The Pros and Cons of Employee Settlement AgreementsI was delighted this week to find myself interviewed by the BBC as part of the Sunday Politics West Midlands Programme. The topic for debate was settlement agreements, this arose from some recent  BBC research which highlighted an increasingly significant spend by one local council on these agreements, so I was invited along to cast some light on what is by no means a straightforward topic.

Settlement agreements have been in operation for some time and can be used widely within organisations, they were previously referred to as compromise agreements. Settlement agreements are legally binding documents.   They are entered into between the employer and employee and can be a useful tool in providing a clearly defined break in the employment relationship and/or dealing with a dispute or claim which is to be settled between the parties.

As with any contractual arrangement there is an offer, an acceptance and a consideration involved.  Each agreement will include the details of the claim to be settled as well as details of any payments to be made, relevant tax clauses, as well as any confidentiality clauses.  These confidentiality clauses are often intended to prevent the parties disclosing the content of the agreement and/or badmouthing each other.  What the confidentiality/gagging clauses do not do however, is prevent an individual from reporting wrongdoing (whistleblowing) in accordance with the Public Interest Disclosure Act 1998.

Emotions are often heightened at a time when settlement agreements are entered into and, therefore, it’s always important that the parties are sensitive and mutually respectful in their dealings and handling of these matters.

Settlement Agreements can be beneficial to the employee as sometimes bringing about a tribunal claim can be costly, not only in the financial sense but also in the emotional sense. Claims can take a long time to get to a tribunal hearing, they can be incredibly drawn out and, of course, there’s no guarantee of the outcome.  A settlement agreement, therefore, offers an individual the opportunity to resolve matters swiftly and to have an element of certainty, i.e. the sum and/or reference which is agreed by way of a consideration.

The benefit to the organisation is similar in so far as the matter can be resolved swiftly, it also limits the ability of an individual to bring about a claim and thus reduces any damage to reputation.
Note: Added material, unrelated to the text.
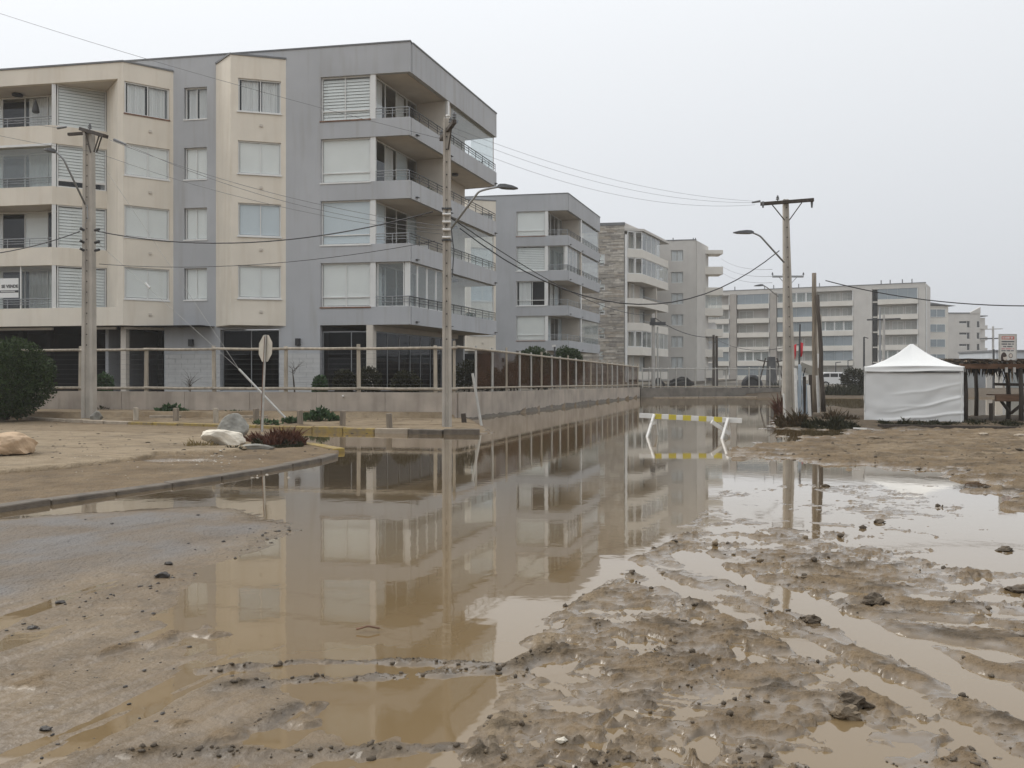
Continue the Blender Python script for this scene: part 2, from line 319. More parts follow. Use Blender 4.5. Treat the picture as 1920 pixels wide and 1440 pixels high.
def ground_height(X, Y):
    nL = fbm(X*.35, Y*.35, 3, 3); nM = fbm(X*1.3, Y*1.3, 4, 21); nS = fbm(X*5, Y*5, 4, 41)
    h = np.full(X.shape, -.16)
    jit = nM*.06+nS*.02
    # the street: shallow bed of mud rising gently to the near left
    film = sdist(X, Y, P_FILM)+nM*.12
    a = 1.16                                                       # streak direction of the near left road, in plan
    su = X*math.cos(a)+Y*math.sin(a); sv = -X*math.sin(a)+Y*math.cos(a)
    st = fbm(su*.32, sv*2.6, 4, 61)+.5*fbm(su*.7, sv*9, 3, 63)
    hf = .0055+.0085*st+.0012*nS+.006*nM
    h = np.maximum(h, -.10+ss(film, -.9, .5)*(.10+hf)-(1-ss(film, -.9, .5))*.03)
    spit = sdist(X, Y, P_SPIT)+nM*.05
    hs_ = np.clip(spit, -.4, .8)*.05+.006*ss(spit, 0, .15)+.003*nS+.006*st
    h = np.where(spit > -.35, np.maximum(h, hs_), h)
    # sidewalk, island, road behind
    sw = sdist(X, Y, P_SIDE)
    h = np.where(sw > .05, .10+.045*ss(sw, .2, 4)+.022*nM+.01*nS-.10*ss(X, -1.6, -.4), h)
    isl = sdist(X, Y, P_ISL)
    df, _, _ = ldist(X, Y, ISL_F)
    lay = ss(sdist(X, Y, P_LAY)+nM*.10+.03*nS, 0, .10)      # thicker sheet of blown sand on the back of the island
    hi = .042+.060*lay+.03*ss(df, 0, 3)+.012*nM+.005*nS+.008*np.clip(1-np.abs(pn(X*.5+Y*.16, Y*1.6-X*.3, 181))*5, 0, 1)
    pud = np.exp(-(((X+6.1)/.9)**2+((Y-15.0)/.55)**2)); hi = hi-.10*ss(pud, .35, .8)
    h = np.where(isl > .05, np.maximum(h, hi), h)
    rb = sdist(X, Y, P_ROADB)
    h = np.where(rb > 0, np.maximum(h, .045-.10*ss(X, -7.2, -5.2)+.012*nM+.005*nS), h)
    # right hand mud field: a slick wet flat, churned in patches
    mud = sdist(X, Y, P_MUD)+nM*.06+.05*nL
    hm = -.0015+.0060*nM+.005*nL
    far = ss(Y, 7.2, 9.2)*ss(X, 1.3, 2.6)
    hm = hm-.009*far
    ch = sdist(X, Y, CHAN); hm = hm-.036*ss(ch+nM*.2, -.15, .5)
    hm = hm-.030*ss(fbm(X*1.15+40, Y*1.6, 2, 113), .32, .62)
    lug = ss(sdist(X, Y, P_LUG)+nM*.2, -.05, .45)
    ph = Y+.42*X+.26*pn(X*.7, Y*.8, 71)+.05*nM+.02*nS
    saw = (ph/.40) % 1.0; tri = np.where(saw < .30, saw/.30, (1-saw)/.70)
    hm = hm+lug*(np.sqrt(np.clip(tri, 0, 1))*(.062+.030*pn(X*.8, Y*2.1, 75))-.030)
    for T, wd, dp in ((T1, .15, .060), (T2, .10, .030), (T3, .16, .022)):
        d, s, sg = ldist(X, Y, T); d = d+.05*nM
        hm = hm-dp*(1-ss(d, wd*.5, wd*1.3))+.045*np.exp(-((d-wd*1.7)/.06)**2)*ss(pn(s*2.3, s*0+3.1*sg, 77), -.2, .5)
    wx2 = X+.05*nS+.09*nM; wy2 = Y+.04*nS
    n1_ = fbm(wx2*1.2, wy2*2.3, 4, 161); n2_ = fbm(wx2*2.6+5, wy2*5.2, 4, 163); n3_ = fbm(wx2*5.6+1, wy2*11, 3, 165); fa = 1-.50*far
    mk = .15+.85*ss(fbm(X*.55+11, Y*.8, 3, 173), -.22, .18)
    hm = hm+fa*mk*(.020*ss(n1_, .14, .165)+.018*ss(n2_, .20, .225)+.016*ss(n3_, .36, .40)-.026*ss(fbm(wx2*2.1+30, wy2*3.6, 3, 167), .42, .46))
    eb = np.exp(-((n1_-.17)/.07)**2)+np.exp(-((n2_-.25)/.08)**2)
    hm = hm+fa*mk*.038*np.clip(eb, 0, 1)*ss(pn(X*2, Y*3, 168), -.1, .3)*(np.abs(pn(X*15, Y*20, 169))+.7*np.abs(pn(X*33, Y*38, 170)))
    amt = 1-.5*far; wX = X+.10*nM; wY = Y+.10*fbm(X*1.3+7, Y*1.3, 3, 25)
    patch = ss(fbm(wX*1.8, wY*3.0, 4, 91), .05, .40)
    bil = np.abs(pn(wX*6.5, wY*10, 93))*1.0+.75*np.abs(pn(wX*15, wY*21, 94))+.45*np.abs(pn(wX*31, wY*37, 95))
    hm = hm+amt*patch*(bil**1.3*.026-.001)*ss(pn(X*.9+3, Y*.9, 172), -.05, .3)
    crest = np.clip(1-np.abs(fbm(wX*1.6+9, wY*3.4, 4, 103))*5.5, 0, 1)**1.5*ss(fbm(X*.9, Y*.9, 2, 107), -.25, .3)
    hm = hm+amt*crest*(.016+.030*np.abs(pn(X*9, Y*9, 105)))
    lone = ss(fbm(wX*5.5+3, wY*8, 2, 109), .52, .66); hm = hm+amt*lone*(.010+.022*bil)*(.3+.7*mk)
    hm = np.where(hm > 0, hm*(.78-.18*lug*0), hm); hm = np.where(hm > .016, .016+.026*np.tanh((hm-.016)/.034), hm)
    hm = hm+.0012*nS+.0008*fbm(X*19, Y*19, 2, 111)
    for T, wd in ((T2, .13), (T4, .12), (T5, .10)):
        d, s, sg = ldist(X, Y, T); tr_ = 1-ss(np.abs(d-.0)+.02*nM, wd*.75, wd); lugs = ss(np.sin(6.283*(s/.075)+sg*d*26), -.15, .25)
        hm = hm+tr_*ss(pn(s*.9, s*0+wd*50, 79), -.35, .15)*(lugs*.020-.012)+.018*np.exp(-((d-wd*1.15)/.03)**2)*np.abs(pn(X*14, Y*14, 80))
    for fx, fy, fa_ in FEET:
        k = (np.abs(X-fx) < .3) & (np.abs(Y-fy) < .3)
        if k.any():
            dx, dy = X[k]-fx, Y[k]-fy; u_ = dx*math.cos(fa_)+dy*math.sin(fa_); v_ = -dx*math.sin(fa_)+dy*math.cos(fa_)
            r_ = np.sqrt((v_/.135)**2+(u_/(.048+.012*np.sin(v_*18)))**2)+.12*nS[k]; hm[k] += -.026*(1-ss(r_, .75, 1.0))+.020*np.exp(-((r_-1.18)/.16)**2)*np.abs(pn(X[k]*11, Y[k]*11, 82))*1.6
    dS, sS, sgS = ldist(X, Y, SHORE)
    hm = hm+.020*np.exp(-((dS-.16+.08*nM)/.10)**2)*ss(9.5-Y, 0, 2)*ss(pn(sS*1.7, sS*0, 78), -.4, .4)*(.6+.9*bil)
    h = np.where(mud > -.6, np.maximum(h, np.clip(mud, -.6, .2)*.10-.015+np.where(mud > 0, hm, 0)*ss(mud, -.02, .2)), h)
    h = np.where(mud > .2, hm, h)
    # dry sandy bar behind, and the rough ground under tent and kiosk
    bar = sdist(X, Y, P_BAR)+nM*.6+.45*pn(X*1.7, Y*.7, 121)+.7*fbm(X*.9, Y*2.4, 3, 125)
    hb = -.002+.028*ss(bar, .6, 3.2)+.016*nM+.020*ss(fbm(X*.9, Y*2.6, 4, 191), .06, .10)+.014*ss(fbm(X*2.2+4, Y*5.5, 4, 193), .12, .16)+.016*fbm(X*1.3, Y*3.2, 3, 123)+.008*nS+.03*np.clip(1-np.abs(pn(X*.6, Y*2.3, 127))*5, 0, 1)**2
    h = np.where(bar > -.8, np.maximum(h, np.minimum(bar*.09, .05)+np.where(bar > 0, hb-.02, 0)), h)
    ir = sdist(X, Y, P_ISLR)+nM*.4
    h = np.where(ir > -.6, np.maximum(h, np.clip(ir, -.6, 1.2)*.10+.03*nM), h)
    # ridges pushed up by tyres on the near road
    for R, hh in ((R1,.026),(R2,.024),(R3,.028),(R4,.020)):
        d, s, sg = ldist(X, Y, R); d = np.abs(d+.035*pn(s*3, s*0+hh*90, 131)+.02*nS)
        h = np.maximum(h, -.006-.10*ss(d, .05, .30))+hh*np.exp(-(d/.055)**2)*(.25+.5*ss(fbm(s*3, d*5, 3, 133), -.4, .5)+.7*np.abs(pn(X*23, Y*23, 135))+.5*pn(X*5, Y*5, 137))
    blk = ss(fbm(X*1.5, Y*1.5, 3, 141)+.12*nS, .38, .6)*ss(Y, 9, 5)*ss(-np.abs(X+.3)+2.6, 0, .8)
    h = h+blk*(.022+.02*nS)*(mud < 0)
    for T in (T6, T7):
        d, s, sg = ldist(X, Y, T); d = np.abs(d)+.02*nM; h = h-.007*(1-ss(d, .06, .12))+.006*np.exp(-((d-.15)/.04)**2)*(.5+.8*np.abs(pn(X*9, Y*9, 83)))
    # far land
    fl = Y-60.5+.25*(X-10); fl = np.where(X > 17, Y-57-.10*(X-17)*ss(X, 17, 60), fl)
    h = np.where(fl > -1, np.maximum(h, np.clip(fl, -1, 3)*.10+.05*nL), h)
    ls = (WALLC0.x+.372*(Y-WALLC0.y))-X                            # left of the street wall
    h = np.where((Y > 28.5) & (ls > .1), np.maximum(h, .3), h)
    h = np.where((Y > 20) & (X < -26), np.maximum(h, .25), h)
    h = np.where((Y < 1.5), np.minimum(h, .02), h)
    return h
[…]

One thing that is vitally important, however, is those organisations that use settlement agreements must monitor and track these carefully. Whilst the content of the settlement agreement cannot be disclosed as the terms are confidential, organisations must tune into how and when settlement agreements are used as these could be masking unacceptable behaviours, leadership practices and cultures within an organisation. Bullying, harassment and victimisation may go undetected, particularly if there is a lack of correlation between any grievances raised and subsequent settlement agreements.

Other concerns, of course, raised in relation to settlement agreements are the so-called ‘gagging clauses’. Whilst the terms of a settlement agreement remain confidential, they won’t stipulate that an individual can’t report to an authority any malpractice which may constitute a protected whistleblowing allegation. Whistleblowing is a complex matter and probably the subject for another blog, in the meantime there is a lot of advice from the government.

Settlement agreements, at best, can offer a win/win to both parties. At worst, however, they can mask discriminatory practices, breaches of health and safety or unlawful leadership behaviours which, if left undetected or unchallenged can cause irrecoverable damage to a company’s reputation and can leave long lasting effects on the individuals concerned.